Comunicazione più strutturata e distintiva
E’ quindi giunto il momento di innalzare la comunicazione ad un livello strutturato e soprattutto distintivo. Vi parleranno di intelligenza artificiale e di metaverso, ma a prescindere dall’efficacia nel breve periodo che è tutta da dimostrare, essi non sono proprio alla portata di tutti. Cambiano le strategie e cambiano anche i canali. Facebook è ancora fondamentale ma non è esaustivo se vogliamo attuare la strategia dei cinque sensi. Pensiamo a Twitch che consente di clusterizzare la community attivando una comunicazione interattiva a due vie, oppure a TikTok per personalizzare lo stile e renderlo identitario, solo per citare due nuove modalità comunicative. Il social selling è la soluzione migliore per verificare la capacità della comunicazione, è lo sbocco naturale della digitalizzazione accostata alla multisensorialità.
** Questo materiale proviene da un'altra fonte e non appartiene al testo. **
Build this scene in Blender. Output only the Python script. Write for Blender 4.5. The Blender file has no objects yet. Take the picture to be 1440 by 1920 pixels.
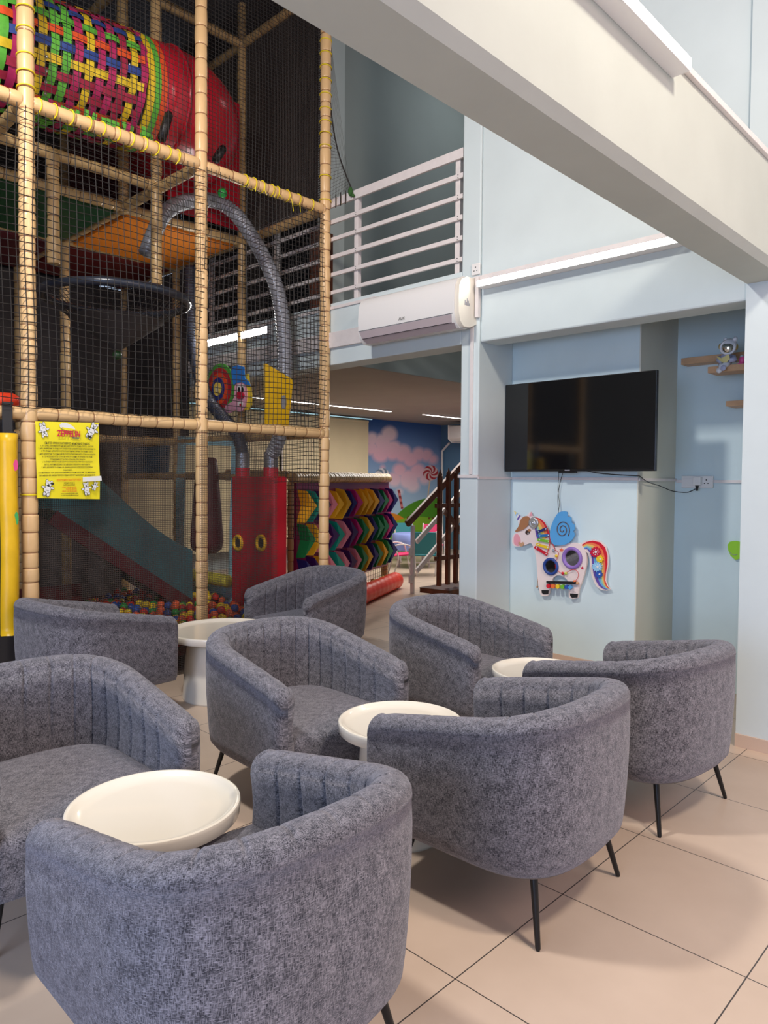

La rivista “Trend Online” parla di Internet dei Sensi, ovvero dei primi social network multisensoriali che stimolano i sensi come il tatto e l’olfatto per rendere più partecipe e unica l’esperienza social degli utenti. Accanto a questo, le vendite attraverso le piattaforme social media in Italia ancora non registrano una forte crescita come ad esempio quelle cinesi. Le aziende dovranno tenere conto di piattaforme come Pinterest, WhatsApp business e YouTube se interessate a svolgere il commercio elettronico e quindi per rivolgersi a nicchie di potenziali clienti.
Basta operazioni a pioggia
Si parla di nicchie, di segmenti di mercato specifici a cui adattare le azioni. Le operazioni a pioggia lasciano il tempo che trovano, tanto volume per nulla si potrebbe parafrasare, dove il nulla sta nella marginalità. Gestire i segmenti ci riporta però al tema che abbiamo affrontato più volte anche su queste pagine, vale a dire quello dei dati, della necessità di raccogliere informazioni utili sui comportamenti dei nostri clienti. Con una accortezza: l’85 per cento degli utenti online, secondo Accenture, è preoccupato per la propria privacy, quindi è fondamentale rassicurare il consumatore su certe modalità di comunicazione virtuale.